Ukraine’s Zelenskiy says clashes with North Korean troops are next step to ‘instability’

(Reuters) – President Volodymyr Zelenskiy said on Tuesday the Ukrainian military’s first clashes with North Korean troops had opened the way to more “instability in the world.”

Defence Minister Rustem Umerov confirmed, in an interview with South Korean television, that the first armed engagements had occurred with North Korean troops in the more than 2-1/2-year-old war.

“The first battles with North Korean soldiers have opened a new chapter of instability in the world,” Zelenskiy said in his nightly video address.

Zelenskiy thanked those in the world who, he said, had reacted to the North Korean troops “not just with words…but who are preparing actions to support our defence”.

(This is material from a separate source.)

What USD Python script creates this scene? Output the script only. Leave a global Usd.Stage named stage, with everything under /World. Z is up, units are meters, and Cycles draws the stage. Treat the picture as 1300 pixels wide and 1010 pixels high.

“We must, together with the world do everything so that this Russian step to expand the war with real escalation fails. That this step of his (Russian President Vladimir Putin) becomes a losing one — both for him and for North Korea.”

South Korea’s Defence Ministry said on Tuesday that more than 10,000 North Korean troops had arrived in Russia, with a “significant number” in the frontline areas, including the Kursk region, where Ukrainian forces staged an incursion in August.

Zelenskiy quoted intelligence sources as saying on Monday that 11,000 North Koreans were in Russia. The Pentagon said at least 10,000 North Korean soldiers were in Kursk, but it could not corroborate suggestions that they had been engaged in combat.

Umerov, the defence minister, told South Korea’s KBS television in an interview broadcast on Tuesday that there had been a “small engagement” with the North Korean troops.

“Yes, I think so. It is (an) engagement,” Umerov said in English, when asked if a clash had occurred.

The report, with excerpts from the interview, quoted Umerov as saying that the engagement was small and not yet systematic in terms of mobilising soldiers.

It said Umerov told the interviewer that identification and other procedures would take time as the Russian military was trying to pass off the North Koreans as Buryats, a Mongolian ethnic group from Siberian regions.

Umerov said he expected a sharp rise in the number of North Koreans deployed.

“(There are) already contacts, but after a couple of weeks, we would see a more significant number and upon this, we will review it and analyse it,” he said.

Plans had called for North Korean troops to undergo a month’s training, he said, but that “is now being shortened to…two weeks or one week so that they could get engagement in the battlefield”.

KBS quoted Umerov as saying that a total of 15,000 troops could be deployed along northeastern, eastern and southeastern parts of the 1,000-km-long (600-mile) front line in Ukraine.

Russia has declined to acknowledge that North Korean troops are on their territory, but Putin last week did not deny reports of their presence. He said it was up to Russia how to implement its defence pact with Pyongyang.